Merancang model pendidikan di atas tidaklah semudah membuka telapak tangan. Beberapa hambatan yang masih ditemui yaitu terkait dengan wawasan guru agama yang sempit dan terbatasnya sumber bacaan. Selain itu masih terkungkungnya pada kurikulum yang sifatnya uniform, misalnya kurikulum nasional.
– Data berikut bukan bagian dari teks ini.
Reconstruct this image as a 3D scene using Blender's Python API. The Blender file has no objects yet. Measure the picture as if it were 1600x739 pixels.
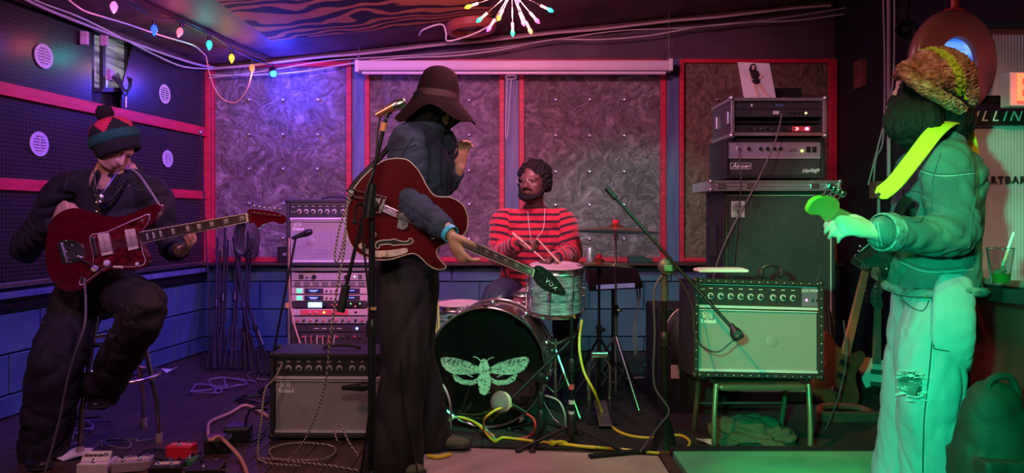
import bpy, bmesh, math, random
from mathutils import Vector as V, Matrix, Euler, noise, Quaternion
random.seed(7)
S = bpy.context.scene
COL = S.collection
F, HZ, CH = 1150.0, 340.0, 1.15          # focal length in px (1600 wide), horizon row, camera height
# ---------------------------------------------------------------- camera
cd = bpy.data.cameras.new('camera'); cam = bpy.data.objects.new('camera', cd); COL.objects.link(cam)
cam.location = (0, 0, CH); cam.rotation_euler = (math.pi/2, 0, 0)
cd.sensor_width = 36; cd.lens = 36*F/1600; cd.shift_y = -(369.5-HZ)/1600; cd.clip_start = .05
S.camera = cam
# ---------------------------------------------------------------- world
w = bpy.data.worlds.new('world'); S.world = w; w.use_nodes = True
bg = w.node_tree.nodes['Background']; bg.inputs[0].default_value = (.62, .42, .75, 1); bg.inputs[1].default_value = .011
S.view_settings.view_transform = 'Standard'; S.view_settings.look = 'None'; S.view_settings.gamma = 1
S.view_settings.use_curve_mapping = False
S.view_settings.exposure = 0.12
S.cycles.max_bounces = 6; S.cycles.use_denoising = True
# ---------------------------------------------------------------- lights
def area(name, loc, tgt, size, energy, col, spread=math.pi):
    l = bpy.data.lights.new(name, 'AREA'); l.shape = 'DISK'; l.size = size; l.energy = energy; l.color = col; l.spread = spread
    o = bpy.data.objects.new(name, l); COL.objects.link(o); o.location = loc
    o.rotation_euler = (V(tgt)-V(loc)).to_track_quat('-Z', 'Y').to_euler(); return o
def spot(name, loc, tgt, energy, col, ang, blend=.6, rad=.06):
    l = bpy.data.lights.new(name, 'SPOT'); l.energy = energy; l.color = col; l.spot_size = math.radians(ang); l.spot_blend = blend; l.shadow_soft_size = rad
    o = bpy.data.objects.new(name, l); COL.objects.link(o); o.location = loc
    o.rotation_euler = (V(tgt)-V(loc)).to_track_quat('-Z', 'Y').to_euler(); return o
def point(name, loc, energy, col, rad=.03):
    l = bpy.data.lights.new(name, 'POINT'); l.energy = energy; l.color = col; l.shadow_soft_size = rad
    o = bpy.data.objects.new(name, l); COL.objects.link(o); o.location = loc; return o
spot('stage_lamp_pink', (-.3, 2.95, 2.6), (-.35, 6.3, 1.75), 175, (1, .30, .62), 92, .5, .15)
spot('stage_lamp_magenta', (.9, 2.4, 2.6), (-1.6, 6.3, 1.9), 90, (1, .12, .45), 75, .7, .1)
area('stage_lamp_rose', (-1.6, 1.7, 2.35), (-1.9, 3.9, .9), .35, 21, (1, .42, .46))
spot('room_fill_warm', (-.1, .5, 2.3), (-.35, 3.9, .85), 95, (1, .80, .68), 46, .8, .2)  # unseen warm fill, aimed at the hatted man and the drummer
spot('denim_fill_warm', (.8, .9, 2.35), (1.5, 2.66, 1.47), 85, (1, .60, .32), 37, .7, .05)  # added warm spot on the denim man's cap, strap and headstock
spot('amp_fill_amber', (-.5, 1.7, 2.4), (1.2, 3.56, .62), 190, (1, .32, .08), 22, .6, .04)  # added red-orange spot that turns the riveted amp's grille olive
area('drum_fill_pink', (.1, 3.3, 2.5), (.0, 4.4, .5), .25, 14, (1, .5, .8))  # added overhead pink light for highlights on the drum hardware
spot('stage_lamp_green', (-.1, .5, 1.3), (1.62, 2.9, .66), 400, (.01, 1, .46), 39, .4)
spot('step_fill_green', (1.1, 1.3, 2.4), (1.3, 3.4, .1), 85, (.02, 1, .2), 44, .5)  # second green spot, added for the step and the riveted amp
spot('stage_lamp_lime', (1.2, 2.1, 2.5), (-.05, 4.05, .42), 300, (.03, 1, .38), 20, .4)
spot('stage_lamp_violet', (-1.0, 3.2, 2.4), (-2.2, 6.3, 1.5), 140, (.36, .10, 1), 90, .8)
spot('stage_lamp_blue', (-1.0, 4.75, 2.45), (-2.9, 5.0, .35), 160, (.06, .03, 1), 95, .8)
spot('stage_lamp_blue_low', (-1.2, 2.2, 2.3), (-3.0, 4.3, .3), 60, (.08, .03, 1), 50, .8)
spot('stage_lamp_teal', (.6, 3.9, 2.6), (1.05, 6.3, .45), 110, (.02, .8, .6), 54, .6)
spot('stack_fill_pink', (.2, 2.2, 2.5), (1.6, 4.5, 1.75), 60, (1, .5, .75), 30, .7)  # added pink spot to tint the rack case on the bass stack
spot('bar_lamp', (2.25, 1.7, 2.3), (2.35, 3.1, 1.4), 11, (.95, .8, 1), 60, .8)
# ---------------------------------------------------------------- helpers
def P(px, py, Y): return V(((px-800)*Y/F, Y, CH+(HZ-py)*Y/F))
BASE = {}
def put(o, parent, c):
    COL.objects.link(o)
    if parent is not None:
        o.parent = parent; o.location = c-BASE[parent.name]
    else: o.location = c
    BASE[o.name] = V(c)
def tag(o, label=None, cat=None, group=None, kind=None):
    if label: o['label'] = label
    if cat: o['category'] = cat
    if group: o['group'] = group
    if kind: o['kind'] = kind
    return o
def thing(name, label, cat, loc, group=None, rot=None):
    """Empty at the base. rot None: parts are given in world coordinates; otherwise in the thing's own frame."""
    o = bpy.data.objects.new(name, None); COL.objects.link(o); o.location = loc; o.empty_display_size = .1
    if rot is None: BASE[o.name] = V(loc)
    else: o.rotation_euler = rot; BASE[o.name] = V((0, 0, 0))
    return tag(o, label, cat, group)
def copy_tree(o, parent=None):
    c = o.copy(); COL.objects.link(c); c.parent = parent
    for ch in list(o.children): copy_tree(ch, c)
    return c
def catmull(pts, n=6):
    pts = [tuple(p) for p in pts]
    if len(pts) < 3:
        return [tuple(a+(b-a)*i/n for a, b in zip(pts[0], pts[1])) for i in range(n+1)]
    out = []
    for i in range(len(pts)-1):
        p0 = pts[max(i-1, 0)]; p1 = pts[i]; p2 = pts[i+1]; p3 = pts[min(i+2, len(pts)-1)]
        for j in range(n):
            t = j/n
            out.append(tuple(.5*(2*b+(c-a)*t+(2*a-5*b+4*c-d)*t*t+(3*b-a-3*c+d)*t**3) for a, b, c, d in zip(p0, p1, p2, p3)))
    out.append(pts[-1]); return out
def frame_axes(d, ref=None):
    d = V(d).normalized(); ref = V(ref) if ref is not None else V((0, 0, 1))
    s = d.cross(ref)
    if s.length < 1e-3: s = d.cross(V((1, 0, 0)))
    s.normalize(); return d, s, s.cross(d).normalized()
class MB:
    def __init__(s): s.v = []; s.f = []; s.m = []; s.mi = 0; s.T = Matrix.Identity(4)
    def add(s, vs, fs):
        n = len(s.v); s.v += [s.T @ V(v) for v in vs]; s.f += [tuple(i+n for i in f) for f in fs]; s.m += [s.mi]*len(fs); return s
    def box(s, c, d, R=None):
        c = V(c); h = V(d)/2
        vs = [V((x*h.x, y*h.y, z*h.z)) for x in (-1, 1) for y in (-1, 1) for z in (-1, 1)]
        if R is not None: vs = [R @ v for v in vs]
        return s.add([c+v for v in vs], [(0, 1, 3, 2), (4, 6, 7, 5), (0, 4, 5, 1), (2, 3, 7, 6), (0, 2, 6, 4), (1, 5, 7, 3)])
    def bar(s, a, b, w, t, ref=(0, 0, 1)):
        a = V(a); b = V(b); d, sd, up = frame_axes(b-a, ref)
        vs = [p+sd*x*w/2+up*y*t/2 for p in (a, b) for x, y in ((-1, -1), (1, -1), (1, 1), (-1, 1))]
        return s.add(vs, [(0, 3, 2, 1), (4, 5, 6, 7), (0, 1, 5, 4), (1, 2, 6, 5), (2, 3, 7, 6), (3, 0, 4, 7)])
    def rings(s, rs, closed=True, cap=True):
        n = len(rs[0]); vs = [p for r in rs for p in r]; fs = []
        for i in range(len(rs)-1):
            for j in range(n if closed else n-1):
                k = (j+1) % n; fs.append((i*n+j, i*n+k, (i+1)*n+k, (i+1)*n+j))
        if cap: fs.append(tuple(range(n-1, -1, -1))); fs.append(tuple(range((len(rs)-1)*n, len(rs)*n)))
        return s.add(vs, fs)
    def tube(s, pts, r, n=8, sm=0, ref=None):
        if sm: pts = catmull(pts, sm)
        pts = [V(p) for p in pts]; m = len(pts); rs = []
        up = None
        for i, p in enumerate(pts):
            d = pts[min(i+1, m-1)]-pts[max(i-1, 0)]
            if d.length < 1e-9: d = V((0, 0, 1))
            d.normalize()
            if up is None: _, sd, up = frame_axes(d, ref)
            else:
                up = up-d*up.dot(d)
                if up.length < 1e-4: _, sd, up = frame_axes(d, ref)
                up.normalize(); sd = d.cross(up)
            rr = r(i/(m-1)) if callable(r) else (r[min(i, len(r)-1)] if isinstance(r, (list, tuple)) else r)
            rs.append([p+(sd*math.cos(a)+up*math.sin(a))*rr for a in [2*math.pi*k/n for k in range(n)]])
        return s.rings(rs)
    def cyl(s, a, b, r, r2=None, n=20): return s.tube([a, b], [r, r if r2 is None else r2], n)
    def lathe(s, prof, a, axis, n=28, cap=True):
        """prof: (distance along axis, radius)."""
        a = V(a); d, sd, up = frame_axes(axis)
        rs = [[a+d*h+(sd*math.cos(t)+up*math.sin(t))*max(r, 1e-4) for t in [2*math.pi*k/n for k in range(n)]] for h, r in prof]
        return s.rings(rs, True, cap)
    def ell(s, c, r, R=None, n=16, m=10):
        c = V(c); r = V(r) if not isinstance(r, (int, float)) else V((r, r, r)); rs = []
        for i in range(m+1):
            t = math.pi*i/m; t = min(max(t, .02), math.pi-.02)
            q = [V((math.sin(t)*math.cos(2*math.pi*k/n)*r.x, math.sin(t)*math.sin(2*math.pi*k/n)*r.y, -math.cos(t)*r.z)) for k in range(n)]
            rs.append([c+(R @ v if R is not None else v) for v in q])
        return s.rings(rs)
    def prism(s, pts, fn, w0, w1):
        """pts: 2-D outline; fn(u, v, w) -> 3-D."""
        n = len(pts)
        vs = [fn(u, v, w0) for u, v in pts]+[fn(u, v, w1) for u, v in pts]
        fs = [tuple(range(n)), tuple(range(2*n-1, n-1, -1))]+[(i, i+n, (i+1) % n+n, (i+1) % n) for i in range(n)]
        return s.add(vs, fs)
    def limb(s, pts, rad, n=14, sm=5, ref=None):
        """smooth tapering limb with round ends; rad: r or (side, up) per point."""
        rad = [(r, r) if isinstance(r, (int, float)) else r for r in rad]
        q = catmull([tuple(V(p))+tuple(r) for p, r in zip(pts, rad)], sm) if len(pts) > 2 else catmull([tuple(V(p))+tuple(r) for p, r in zip(pts, rad)], 3)
        c = [V(x[:3]) for x in q]; r = [x[3:] for x in q]; m = len(c); rs = []; up = None
        ds = []
        for i in range(m):
            d = c[min(i+1, m-1)]-c[max(i-1, 0)]; ds.append(d.normalized())
        d0, d1 = ds[0], ds[-1]
        seq = [(c[0]-d0*max(r[0])*math.sin(t), ds[0], [x*math.cos(t) for x in r[0]]) for t in (1.45, 1.1, .6)]
        seq += [(c[i], ds[i], r[i]) for i in range(m)]
        seq += [(c[-1]+d1*max(r[-1])*math.sin(t), d1, [x*math.cos(t) for x in r[-1]]) for t in (.6, 1.1, 1.45)]
        for p, d, rr in seq:
            if up is None or ref is not None: _, sd, up = frame_axes(d, ref)
            else:
                up = (up-d*up.dot(d)).normalized(); sd = d.cross(up)
            rs.append([p+sd*math.cos(a)*rr[0]+up*math.sin(a)*rr[1] for a in [2*math.pi*k/n for k in range(n)]])
        return s.rings(rs)
    def mesh(s, name, c):
        me = bpy.data.meshes.new(name); me.from_pydata([v-c for v in s.v], [], s.f); me.update()
        return me
    def build(s, name, mat, parent=None, smooth=False, bev=0, label=None, cat=None, group=None, kind=None, origin=None, segs=2):
        c = V(origin) if origin is not None else sum(s.v, V((0, 0, 0)))/max(len(s.v), 1)
        me = s.mesh(name, c)
        mats = mat if isinstance(mat, (list, tuple)) else [mat]
        for m_ in mats: me.materials.append(m_)
        if len(mats) > 1: me.polygons.foreach_set('material_index', s.m)
        bm = bmesh.new(); bm.from_mesh(me)
        big = [f for f in bm.faces if len(f.verts) > 4]
        if big: bmesh.ops.triangulate(bm, faces=big)
        bmesh.ops.recalc_face_normals(bm, faces=bm.faces); bm.to_mesh(me); bm.free()
        o = bpy.data.objects.new(name, me)
        if smooth:
            me.polygons.foreach_set('use_smooth', [True]*len(me.polygons))
            try: me.set_sharp_from_angle(angle=math.radians(42))
            except Exception: pass
        if bev:
            b = o.modifiers.new('bevel', 'BEVEL'); b.width = bev; b.segments = segs; b.limit_method = 'ANGLE'; b.angle_limit = math.radians(40)
        put(o, parent, c); return tag(o, label, cat, group, kind)
    def blob(s, name, mat, parent=None, vox=.01, smooth=4, disp=None, matfn=None, attr=None, label=None, cut=None, **kw):
        """union of the closed shapes as one continuous skin (voxel remesh), optionally wrinkled."""
        c = sum(s.v, V((0, 0, 0)))/len(s.v)
        me = s.mesh(name, c); o = bpy.data.objects.new(name, me); COL.objects.link(o)
        bm = bmesh.new(); bm.from_mesh(me); bmesh.ops.recalc_face_normals(bm, faces=bm.faces); bm.to_mesh(me); bm.free()
        r = o.modifiers.new('r', 'REMESH'); r.mode = 'VOXEL'; r.voxel_size = vox; r.use_smooth_shade = True
        if smooth:
            q = o.modifiers.new('s', 'SMOOTH'); q.factor = .5; q.iterations = smooth
        dg = bpy.context.evaluated_depsgraph_get(); nm = bpy.data.meshes.new_from_object(o.evaluated_get(dg))
        bpy.data.objects.remove(o); bpy.data.meshes.remove(me); nm.name = name
        nm.materials.clear()
        mats = mat if isinstance(mat, (list, tuple)) else [mat]
        for m_ in mats: nm.materials.append(m_)
        if cut:
            bm = bmesh.new(); bm.from_mesh(nm)
            bmesh.ops.delete(bm, geom=[v for v in bm.verts if cut(v.co+c)], context='VERTS'); bm.to_mesh(nm); bm.free()
        if disp:
            ns = [v.normal.copy() for v in nm.vertices]
            for v, nr in zip(nm.vertices, ns): v.co += nr*disp(v.co+c)
        if matfn:
            nm.polygons.foreach_set('material_index', [matfn(p.center+c) for p in nm.polygons])
        if attr:
            a = nm.attributes.new('along', 'FLOAT', 'POINT'); a.data.foreach_set('value', [attr(v.co+c) for v in nm.vertices])
        nm.polygons.foreach_set('use_smooth', [True]*len(nm.polygons)); nm.update()
        o = bpy.data.objects.new(name, nm); put(o, parent, c); return tag(o, label, **kw)
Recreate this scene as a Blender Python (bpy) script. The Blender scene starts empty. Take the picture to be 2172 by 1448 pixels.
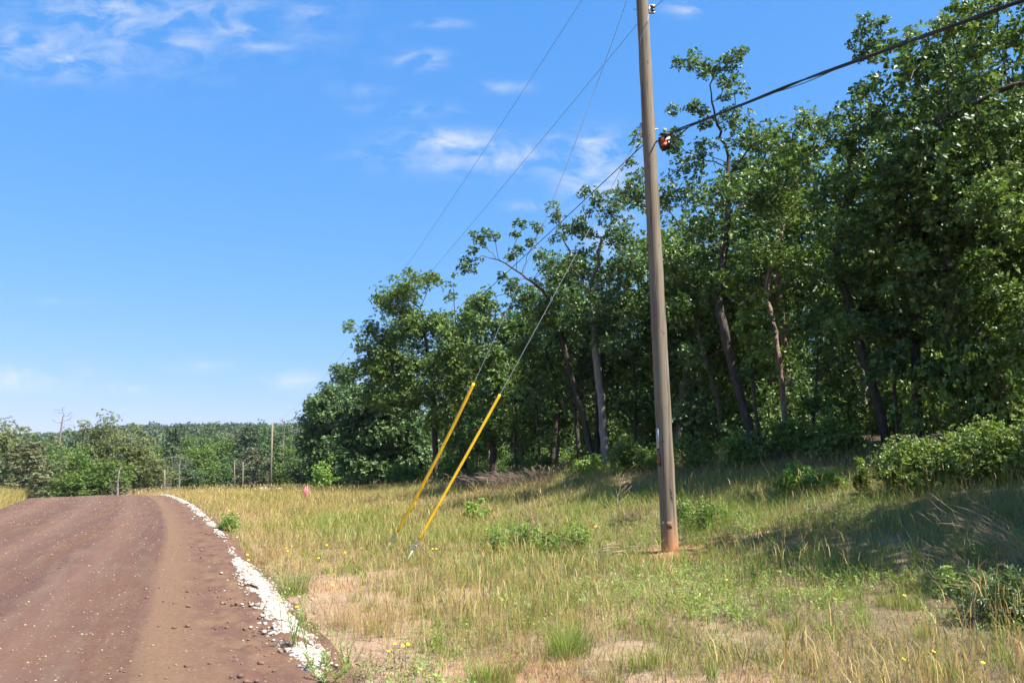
import bpy, math, random
import numpy as np
from mathutils import Vector

C = bpy.context.scene.collection
SC = bpy.context.scene
rng = np.random.default_rng(7)
random.seed(7)

# ------------------------------------------------------------------ camera
EYE = np.array([0.0, 0.0, 1.6])
FPX, CX, CY = 1753.0, 1086.0, 724.0
PITCH = math.atan(266.0 / FPX)
cam_d = bpy.data.cameras.new('camera')
cam = bpy.data.objects.new('camera', cam_d)
C.objects.link(cam)
cam.location = EYE
cam.rotation_euler = (math.pi / 2 + PITCH, 0, 0)
cam_d.sensor_width = 36.0
cam_d.lens = 36.0 * FPX / 2172.0
cam_d.clip_start = 0.1
cam_d.clip_end = 9000
SC.camera = cam

# ------------------------------------------------------------------ light
SUN_AZ = math.radians(-27)          # towards the sun, from +X
SUN_EL = math.radians(54)
sun_d = bpy.data.lights.new('sun', 'SUN')
sun_d.energy = 5.0
sun_d.angle = math.radians(0.5)
sun_d.color = (1.0, 0.95, 0.87)
sun = bpy.data.objects.new('sun', sun_d)
C.objects.link(sun)
sv = Vector((math.cos(SUN_EL) * math.cos(SUN_AZ), math.cos(SUN_EL) * math.sin(SUN_AZ), math.sin(SUN_EL)))
sun.rotation_euler = sv.to_track_quat('Z', 'Y').to_euler()
sun.location = (40, -20, 60)

def pix_dir(px, py):
    xc = (px - CX) / FPX
    yc = (CY - py) / FPX
    c, s = math.cos(PITCH), math.sin(PITCH)
    return np.array([xc, c - yc * s, s + yc * c])

def P(px, py, Y):
    d = pix_dir(px, py)
    return EYE + d * (Y / d[1])

def build_world():
    w = bpy.data.worlds.new('World')
    SC.world = w
    w.use_nodes = True
    nt = w.node_tree
    nt.nodes.clear()
    N, L = nt.nodes.new, nt.links.new
    out = N('ShaderNodeOutputWorld')
    bg = N('ShaderNodeBackground')
    bg.inputs['Strength'].default_value = 0.0684
    sky = N('ShaderNodeTexSky')
    sky.sky_type = 'NISHITA'
    sky.sun_disc = False
    sky.sun_elevation = SUN_EL
    sky.sun_rotation = math.pi / 2 - SUN_AZ
    sky.air_density = 1.0
    sky.dust_density = 0.35
    sky.ozone_density = 3.0
    sky.altitude = 100
    hs = N('ShaderNodeHueSaturation')
    hs.inputs['Hue'].default_value = 0.493
    hs.inputs['Saturation'].default_value = 1.12
    hs.inputs['Value'].default_value = 1.0
    L(sky.outputs['Color'], hs.inputs['Color'])
    tc = N('ShaderNodeTexCoord')
    sep = N('ShaderNodeSeparateXYZ')
    L(tc.outputs['Generated'], sep.inputs[0])

    def M(op, a, b=None, c=None, clamp=False):
        n = N('ShaderNodeMath')
        n.operation = op
        n.use_clamp = clamp
        for i, v in enumerate((a, b, c)):
            if v is None:
                continue
            if isinstance(v, (int, float)):
                n.inputs[i].default_value = v
            else:
                L(v, n.inputs[i])
        return n.outputs[0]
    # deepen the blue: a power curve per channel on the sky's own colour
    sc_ = N('ShaderNodeSeparateColor')
    L(hs.outputs['Color'], sc_.inputs[0])
    cc_ = N('ShaderNodeCombineColor')
    for i, (a_, g_) in enumerate(((.742, .866), (.767, .518), (1.12, .25))):
        L(M('MULTIPLY', M('POWER', M('MULTIPLY', sc_.outputs[i], .157), g_), a_ / .2073), cc_.inputs[i])
    ay = M('MAXIMUM', M('ABSOLUTE', sep.outputs[1]), 0.05)
    A = M('DIVIDE', sep.outputs[0], ay)
    E = M('DIVIDE', sep.outputs[2], ay)
    # wispy clouds: (px, py, rx, ry, amount) given as sky directions
    blobs = [(40, 100, 110, 45, .8), (170, 130, 100, 40, .75), (230, 25, 150, 45, .8), (380, 95, 70, 25, .6), (500, 60, 70, 28, .7),
             (650, 32, 70, 20, .6), (895, 128, 50, 20, .95), (950, 303, 110, 26, 1.0), (1060, 335, 190, 34, .75),
             (1265, 320, 75, 40, 1.0), (1275, 385, 80, 55, 1.0), (960, 355, 130, 14, .5), (935, 52, 45, 10, .7), (1450, 18, 45, 16, .8),
             (60, 805, 110, 26, .75), (240, 825, 70, 14, .5), (625, 805, 60, 18, .6), (430, 778, 70, 12, .4), (1130, 437, 45, 10, .7),
             (1290, 480, 50, 50, 1.0), (860, 235, 110, 16, .4), (1070, 185, 50, 14, .4), (100, 640, 60, 8, .25), (760, 190, 60, 20, .3),
             (2130, 180, 40, 30, .6), (300, 60, 340, 90, .45), (90, 150, 160, 20, .6), (420, 20, 160, 24, .6), (560, 100, 80, 16, .5), (1210, 300, 50, 16, .8), (880, 330, 120, 12, .6)]
    total = None
    for (px, py, rx, ry, amt) in blobs:
        d = pix_dir(px, py)
        a0, e0 = d[0] / d[1], d[2] / d[1]
        dx = M('MULTIPLY', M('SUBTRACT', A, a0), FPX / rx)
        de = M('MULTIPLY', M('SUBTRACT', E, e0), FPX / ry)
        r2 = M('ADD', M('MULTIPLY', dx, dx), M('MULTIPLY', de, de))
        g = M('MULTIPLY', M('EXPONENT', M('MULTIPLY', r2, -0.8)), amt)
        total = g if total is None else M('MAXIMUM', total, g)
    comb = N('ShaderNodeCombineXYZ')
    L(M('MULTIPLY', A, 1.0), comb.inputs[0])
    L(M('MULTIPLY', E, 1.9), comb.inputs[1])
    nz = N('ShaderNodeTexNoise')
    nz.inputs['Scale'].default_value = 17
    nz.inputs['Detail'].default_value = 8
    nz.inputs['Roughness'].default_value = 0.6
    nz.inputs['Distortion'].default_value = 0.5
    L(comb.outputs[0], nz.inputs['Vector'])
    n1 = M('MULTIPLY', M('SUBTRACT', nz.outputs['Fac'], 0.40), 3.4, clamp=True)
    f = M('MULTIPLY', M('MULTIPLY', total, n1), 1.0, clamp=True)
    f = M('MULTIPLY', f, 0.86)
    mix = N('ShaderNodeMix')
    mix.data_type = 'RGBA'
    L(f, mix.inputs['Factor'])
    L(cc_.outputs[0], mix.inputs[6])
    mix.inputs[7].default_value = (4.3, 4.55, 4.8, 1)
    L(mix.outputs[2], bg.inputs['Color'])
    L(bg.outputs[0], out.inputs[0])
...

Untuk mengatasi tantangan ini pihak sekolah atau pihak yang berwenang (pemerintah) perlu memberikan pembinaan kepada guru agama untuk meningkatkan inklusifitasnya.
Sekolah juga harus memberikan fasilitas pengembangan akademik kepada guru agama agar dapat melihat perkembangan dan perubahan dunia serta menjadi guru agama yang kreatif.
Pada akhir tulisan ini ingin menyatakan bahwa masa depan bangsa Indonesia yang berbhinneka Tunggal Ika, dapat ditentukan oleh corak pendidikan agama saat ini. Apabila pendidikan agama tidak sejalan dengan pendidikan kewarganegaraan, maka akan menjadi ancaman baru bagi bangsa dan negara. Sudah semestinya pendidikan agama dan kewarganegaraan bersinergi. Lalu kapan lagi kalau tidak segera disinergikan?